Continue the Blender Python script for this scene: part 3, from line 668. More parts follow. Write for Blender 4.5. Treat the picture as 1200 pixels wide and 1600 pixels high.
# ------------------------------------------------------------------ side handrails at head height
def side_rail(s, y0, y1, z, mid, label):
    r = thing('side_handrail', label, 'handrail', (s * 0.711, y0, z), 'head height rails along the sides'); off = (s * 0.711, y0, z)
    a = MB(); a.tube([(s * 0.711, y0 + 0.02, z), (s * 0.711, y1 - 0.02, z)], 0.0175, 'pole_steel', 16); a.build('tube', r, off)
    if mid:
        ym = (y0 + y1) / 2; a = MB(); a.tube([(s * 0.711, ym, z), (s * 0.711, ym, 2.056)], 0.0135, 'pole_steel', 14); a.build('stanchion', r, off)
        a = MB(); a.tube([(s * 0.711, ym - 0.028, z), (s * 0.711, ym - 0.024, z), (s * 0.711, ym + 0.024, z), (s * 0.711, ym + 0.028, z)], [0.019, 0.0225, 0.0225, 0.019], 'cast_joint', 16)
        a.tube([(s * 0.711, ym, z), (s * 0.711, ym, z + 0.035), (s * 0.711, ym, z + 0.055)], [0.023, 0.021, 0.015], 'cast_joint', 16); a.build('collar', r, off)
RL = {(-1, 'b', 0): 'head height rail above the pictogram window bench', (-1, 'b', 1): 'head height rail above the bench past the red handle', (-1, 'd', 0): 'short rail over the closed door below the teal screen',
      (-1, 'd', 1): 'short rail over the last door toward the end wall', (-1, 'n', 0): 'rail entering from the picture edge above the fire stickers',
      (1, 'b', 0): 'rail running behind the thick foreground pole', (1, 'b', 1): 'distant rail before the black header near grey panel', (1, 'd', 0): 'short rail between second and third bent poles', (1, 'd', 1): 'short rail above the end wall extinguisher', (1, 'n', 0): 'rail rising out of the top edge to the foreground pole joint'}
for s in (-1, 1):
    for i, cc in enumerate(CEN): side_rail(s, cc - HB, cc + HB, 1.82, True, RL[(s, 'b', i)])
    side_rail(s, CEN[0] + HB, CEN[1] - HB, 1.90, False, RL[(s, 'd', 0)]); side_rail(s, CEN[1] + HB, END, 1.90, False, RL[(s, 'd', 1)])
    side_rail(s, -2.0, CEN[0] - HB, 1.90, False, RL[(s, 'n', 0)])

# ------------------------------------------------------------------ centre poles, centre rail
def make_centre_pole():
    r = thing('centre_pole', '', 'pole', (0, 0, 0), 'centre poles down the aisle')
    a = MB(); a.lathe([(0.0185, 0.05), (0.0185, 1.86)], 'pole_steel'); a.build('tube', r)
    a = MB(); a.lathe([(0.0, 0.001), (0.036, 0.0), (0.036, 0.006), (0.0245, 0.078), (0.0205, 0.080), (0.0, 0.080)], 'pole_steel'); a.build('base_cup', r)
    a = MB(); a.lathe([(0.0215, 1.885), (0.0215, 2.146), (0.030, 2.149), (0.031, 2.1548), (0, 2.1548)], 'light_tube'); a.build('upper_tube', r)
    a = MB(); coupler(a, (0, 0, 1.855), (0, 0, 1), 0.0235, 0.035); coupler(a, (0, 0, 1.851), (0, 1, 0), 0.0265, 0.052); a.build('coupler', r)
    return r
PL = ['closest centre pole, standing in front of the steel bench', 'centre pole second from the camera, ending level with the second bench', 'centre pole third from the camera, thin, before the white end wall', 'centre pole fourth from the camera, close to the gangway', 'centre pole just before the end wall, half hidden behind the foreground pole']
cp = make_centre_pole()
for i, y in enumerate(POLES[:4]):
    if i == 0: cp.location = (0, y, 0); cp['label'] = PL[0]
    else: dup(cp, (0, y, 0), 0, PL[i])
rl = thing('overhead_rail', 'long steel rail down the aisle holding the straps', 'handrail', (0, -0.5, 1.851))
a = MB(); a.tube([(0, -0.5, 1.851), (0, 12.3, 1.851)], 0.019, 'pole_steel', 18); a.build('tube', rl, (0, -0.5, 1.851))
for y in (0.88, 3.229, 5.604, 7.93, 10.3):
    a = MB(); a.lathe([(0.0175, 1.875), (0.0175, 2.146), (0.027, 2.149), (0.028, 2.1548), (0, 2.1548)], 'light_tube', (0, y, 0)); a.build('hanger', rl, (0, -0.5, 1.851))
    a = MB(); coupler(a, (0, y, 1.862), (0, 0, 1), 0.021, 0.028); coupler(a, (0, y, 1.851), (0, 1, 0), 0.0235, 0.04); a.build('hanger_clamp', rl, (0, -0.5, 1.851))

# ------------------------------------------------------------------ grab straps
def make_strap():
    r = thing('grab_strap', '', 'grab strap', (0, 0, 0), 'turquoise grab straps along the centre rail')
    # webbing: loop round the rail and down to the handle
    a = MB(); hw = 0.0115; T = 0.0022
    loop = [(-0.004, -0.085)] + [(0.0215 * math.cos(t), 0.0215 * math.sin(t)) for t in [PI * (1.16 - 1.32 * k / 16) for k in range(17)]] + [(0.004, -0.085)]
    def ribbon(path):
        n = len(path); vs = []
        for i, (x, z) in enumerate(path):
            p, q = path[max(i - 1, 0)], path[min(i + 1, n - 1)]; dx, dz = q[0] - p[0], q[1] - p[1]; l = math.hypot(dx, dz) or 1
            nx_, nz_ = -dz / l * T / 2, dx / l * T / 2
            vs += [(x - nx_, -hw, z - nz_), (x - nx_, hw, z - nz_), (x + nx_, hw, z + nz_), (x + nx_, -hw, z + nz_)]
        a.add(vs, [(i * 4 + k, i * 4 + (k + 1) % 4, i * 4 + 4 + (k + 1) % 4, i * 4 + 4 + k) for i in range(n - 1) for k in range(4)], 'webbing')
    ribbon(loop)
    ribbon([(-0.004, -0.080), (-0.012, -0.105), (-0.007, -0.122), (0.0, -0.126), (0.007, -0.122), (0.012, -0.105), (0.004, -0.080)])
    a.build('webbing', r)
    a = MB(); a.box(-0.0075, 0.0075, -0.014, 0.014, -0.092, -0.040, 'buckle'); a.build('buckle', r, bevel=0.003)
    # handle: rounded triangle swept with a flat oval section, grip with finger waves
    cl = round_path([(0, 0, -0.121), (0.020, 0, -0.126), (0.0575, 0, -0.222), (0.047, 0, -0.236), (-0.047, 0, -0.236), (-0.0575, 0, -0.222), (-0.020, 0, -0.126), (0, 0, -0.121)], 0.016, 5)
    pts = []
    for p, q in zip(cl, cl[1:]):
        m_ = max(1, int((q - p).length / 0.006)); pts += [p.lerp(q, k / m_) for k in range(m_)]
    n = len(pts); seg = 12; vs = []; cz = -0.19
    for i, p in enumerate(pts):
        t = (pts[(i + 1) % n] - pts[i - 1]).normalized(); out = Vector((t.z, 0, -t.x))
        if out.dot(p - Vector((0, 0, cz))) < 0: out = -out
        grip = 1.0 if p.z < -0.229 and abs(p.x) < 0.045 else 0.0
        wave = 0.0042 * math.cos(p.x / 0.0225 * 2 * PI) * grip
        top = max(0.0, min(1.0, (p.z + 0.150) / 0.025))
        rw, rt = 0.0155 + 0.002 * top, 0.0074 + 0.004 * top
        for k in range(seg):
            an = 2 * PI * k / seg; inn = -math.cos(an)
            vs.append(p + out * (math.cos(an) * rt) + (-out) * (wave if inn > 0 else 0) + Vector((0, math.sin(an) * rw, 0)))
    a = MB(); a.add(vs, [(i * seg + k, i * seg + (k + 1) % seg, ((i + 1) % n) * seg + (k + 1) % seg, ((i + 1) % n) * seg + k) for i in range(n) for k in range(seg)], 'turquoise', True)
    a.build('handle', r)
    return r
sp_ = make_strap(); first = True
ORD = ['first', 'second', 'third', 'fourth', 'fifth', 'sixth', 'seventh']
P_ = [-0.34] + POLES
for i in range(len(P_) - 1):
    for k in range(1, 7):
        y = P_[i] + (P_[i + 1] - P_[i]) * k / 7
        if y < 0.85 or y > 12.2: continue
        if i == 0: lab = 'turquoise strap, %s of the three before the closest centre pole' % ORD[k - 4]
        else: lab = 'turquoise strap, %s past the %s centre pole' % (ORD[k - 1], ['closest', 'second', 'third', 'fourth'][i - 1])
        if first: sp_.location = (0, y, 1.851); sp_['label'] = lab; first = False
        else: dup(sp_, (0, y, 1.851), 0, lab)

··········

■ **What is being asked**:
Identify every line holding the word "picture" and copy it out.

■ **Answer in full**:
Continue the Blender Python script for this scene: part 3, from line 668. More parts follow. Write for Blender 4.5. Treat the picture as 1200 pixels wide and 1600 pixels high.
      (-1, 'd', 1): 'short rail over the last door toward the end wall', (-1, 'n', 0): 'rail entering from the picture edge above the fire stickers',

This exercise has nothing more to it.